▶
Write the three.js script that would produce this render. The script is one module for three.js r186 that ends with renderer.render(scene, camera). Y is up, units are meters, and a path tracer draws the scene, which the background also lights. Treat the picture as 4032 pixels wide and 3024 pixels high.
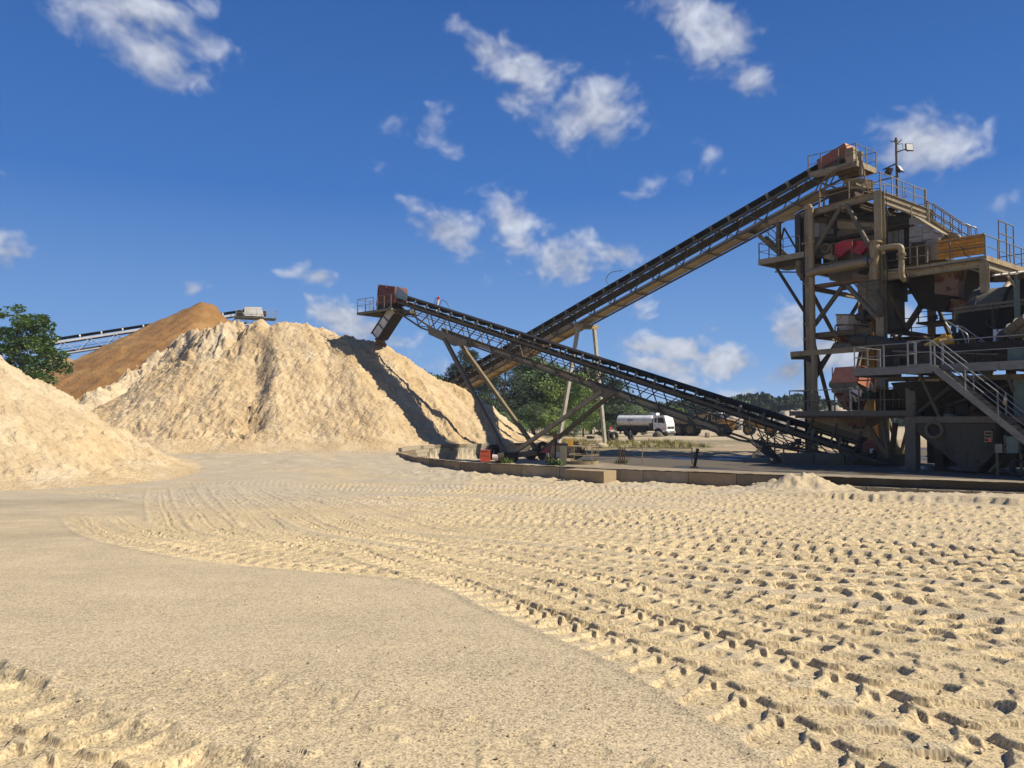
import * as THREE from 'three';
import { mergeGeometries } from 'three/addons/utils/BufferGeometryUtils.js';

// ------------------------------------------------------------------ camera, sky, sun, exposure
const scene = new THREE.Scene();
const CAM_Y = 1.65, F = 3029, CX = 2016, CY = 1512;
const PITCH = Math.atan((1640 - CY) / F);
const camera = new THREE.PerspectiveCamera(2 * Math.atan(CY / F) * 180 / Math.PI, 4 / 3, 0.1, 6000);
camera.position.set(0, CAM_Y, 0);
camera.rotation.set(PITCH, 0, 0);
const renderer = new THREE.WebGLRenderer({ antialias: true });
renderer.toneMapping = THREE.LinearToneMapping;
const EXPOSURE = 1.5;
renderer.toneMappingExposure = EXPOSURE;
renderer.shadowMap.enabled = true;
const SUN_EL = 43 * Math.PI / 180, SUN_H = [0.957, -0.29];           // towards the sun: right, a little behind the camera
const sun = new THREE.DirectionalLight(new THREE.Color(1, 0.92, 0.78), 5.0);
sun.position.set(SUN_H[0] * Math.cos(SUN_EL) * 150, Math.sin(SUN_EL) * 150, -SUN_H[1] * Math.cos(SUN_EL) * 150 - 50);
sun.target.position.set(0, 0, -50);
sun.castShadow = true; sun.shadow.mapSize.set(4096, 4096);
Object.assign(sun.shadow.camera, { left: -90, right: 90, top: 90, bottom: -90, near: 1, far: 400 });
scene.add(sun, sun.target);

// ------------------------------------------------------------------ numbers and noise
function rng(seed) { let a = seed >>> 0; return () => { a = (a + 0x6D2B79F5) | 0; let t = Math.imul(a ^ (a >>> 15), 1 | a); t = (t + Math.imul(t ^ (t >>> 7), 61 | t)) ^ t; return ((t ^ (t >>> 14)) >>> 0) / 4294967296; }; }
const clamp = (x, a = 0, b = 1) => x < a ? a : x > b ? b : x, mix = (a, b, t) => a + (b - a) * t;
const sstep = (a, b, x) => { const t = clamp((x - a) / (b - a)); return t * t * (3 - 2 * t); };
function hash2(x, y) { let h = Math.imul(x | 0, 374761393) + Math.imul(y | 0, 668265263); h = Math.imul(h ^ (h >>> 13), 1274126177); return ((h ^ (h >>> 16)) >>> 0) / 4294967296; }
function vn(x, y) { const i = Math.floor(x), j = Math.floor(y); let u = x - i, v = y - j; u = u * u * (3 - 2 * u); v = v * v * (3 - 2 * v); const a = hash2(i, j), b = hash2(i + 1, j), c = hash2(i, j + 1), d = hash2(i + 1, j + 1); return a + (b - a) * u + (c - a) * v + (a - b - c + d) * u * v; }
function fbm(x, y, o = 4) { let s = 0, a = 0.5, n = 0; for (let k = 0; k < o; k++) { s += a * vn(x, y); n += a; a *= 0.5; const t = x; x = x * 1.62 - y * 1.17 + 11.3; y = y * 1.62 + t * 1.17 + 5.7; } return s / n; }
function pvn(x, y, p) { const i = Math.floor(x), j = Math.floor(y), w = (k) => ((k % p) + p) % p; let u = x - i, v = y - j; u = u * u * (3 - 2 * u); v = v * v * (3 - 2 * v); const a = hash2(w(i), w(j)), b = hash2(w(i + 1), w(j)), c = hash2(w(i), w(j + 1)), d = hash2(w(i + 1), w(j + 1)); return a + (b - a) * u + (c - a) * v + (a - b - c + d) * u * v; }
function lerpTable(t, x) { if (x <= t[0][0]) return t[0][1]; for (let i = 1; i < t.length; i++) if (x < t[i][0]) { const k = (x - t[i - 1][0]) / (t[i][0] - t[i - 1][0]), s = k * k * (3 - 2 * k); return mix(t[i - 1][1], t[i][1], mix(k, s, 0.6)); } return t[t.length - 1][1]; }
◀
**Short problem:**
Retype the whole listing, keeping every line identical and omitting all pictures.

**Exercise output:**
Write the three.js script that would produce this render. The script is one module for three.js r186 that ends with renderer.render(scene, camera). Y is up, units are meters, and a path tracer draws the scene, which the background also lights. Treat the picture as 4032 pixels wide and 3024 pixels high.
import * as THREE from 'three';
import { mergeGeometries } from 'three/addons/utils/BufferGeometryUtils.js';

// ------------------------------------------------------------------ camera, sky, sun, exposure
const scene = new THREE.Scene();
const CAM_Y = 1.65, F = 3029, CX = 2016, CY = 1512;
const PITCH = Math.atan((1640 - CY) / F);
const camera = new THREE.PerspectiveCamera(2 * Math.atan(CY / F) * 180 / Math.PI, 4 / 3, 0.1, 6000);
camera.position.set(0, CAM_Y, 0);
camera.rotation.set(PITCH, 0, 0);
const renderer = new THREE.WebGLRenderer({ antialias: true });
renderer.toneMapping = THREE.LinearToneMapping;
const EXPOSURE = 1.5;
renderer.toneMappingExposure = EXPOSURE;
renderer.shadowMap.enabled = true;
const SUN_EL = 43 * Math.PI / 180, SUN_H = [0.957, -0.29];           // towards the sun: right, a little behind the camera
const sun = new THREE.DirectionalLight(new THREE.Color(1, 0.92, 0.78), 5.0);
sun.position.set(SUN_H[0] * Math.cos(SUN_EL) * 150, Math.sin(SUN_EL) * 150, -SUN_H[1] * Math.cos(SUN_EL) * 150 - 50);
sun.target.position.set(0, 0, -50);
sun.castShadow = true; sun.shadow.mapSize.set(4096, 4096);
Object.assign(sun.shadow.camera, { left: -90, right: 90, top: 90, bottom: -90, near: 1, far: 400 });
scene.add(sun, sun.target);

// ------------------------------------------------------------------ numbers and noise
function rng(seed) { let a = seed >>> 0; return () => { a = (a + 0x6D2B79F5) | 0; let t = Math.imul(a ^ (a >>> 15), 1 | a); t = (t + Math.imul(t ^ (t >>> 7), 61 | t)) ^ t; return ((t ^ (t >>> 14)) >>> 0) / 4294967296; }; }
const clamp = (x, a = 0, b = 1) => x < a ? a : x > b ? b : x, mix = (a, b, t) => a + (b - a) * t;
const sstep = (a, b, x) => { const t = clamp((x - a) / (b - a)); return t * t * (3 - 2 * t); };
function hash2(x, y) { let h = Math.imul(x | 0, 374761393) + Math.imul(y | 0, 668265263); h = Math.imul(h ^ (h >>> 13), 1274126177); return ((h ^ (h >>> 16)) >>> 0) / 4294967296; }
function vn(x, y) { const i = Math.floor(x), j = Math.floor(y); let u = x - i, v = y - j; u = u * u * (3 - 2 * u); v = v * v * (3 - 2 * v); const a = hash2(i, j), b = hash2(i + 1, j), c = hash2(i, j + 1), d = hash2(i + 1, j + 1); return a + (b - a) * u + (c - a) * v + (a - b - c + d) * u * v; }
function fbm(x, y, o = 4) { let s = 0, a = 0.5, n = 0; for (let k = 0; k < o; k++) { s += a * vn(x, y); n += a; a *= 0.5; const t = x; x = x * 1.62 - y * 1.17 + 11.3; y = y * 1.62 + t * 1.17 + 5.7; } return s / n; }
function pvn(x, y, p) { const i = Math.floor(x), j = Math.floor(y), w = (k) => ((k % p) + p) % p; let u = x - i, v = y - j; u = u * u * (3 - 2 * u); v = v * v * (3 - 2 * v); const a = hash2(w(i), w(j)), b = hash2(w(i + 1), w(j)), c = hash2(w(i), w(j + 1)), d = hash2(w(i + 1), w(j + 1)); return a + (b - a) * u + (c - a) * v + (a - b - c + d) * u * v; }
function lerpTable(t, x) { if (x <= t[0][0]) return t[0][1]; for (let i = 1; i < t.length; i++) if (x < t[i][0]) { const k = (x - t[i - 1][0]) / (t[i][0] - t[i - 1][0]), s = k * k * (3 - 2 * k); return mix(t[i - 1][1], t[i][1], mix(k, s, 0.6)); } return t[t.length - 1][1]; }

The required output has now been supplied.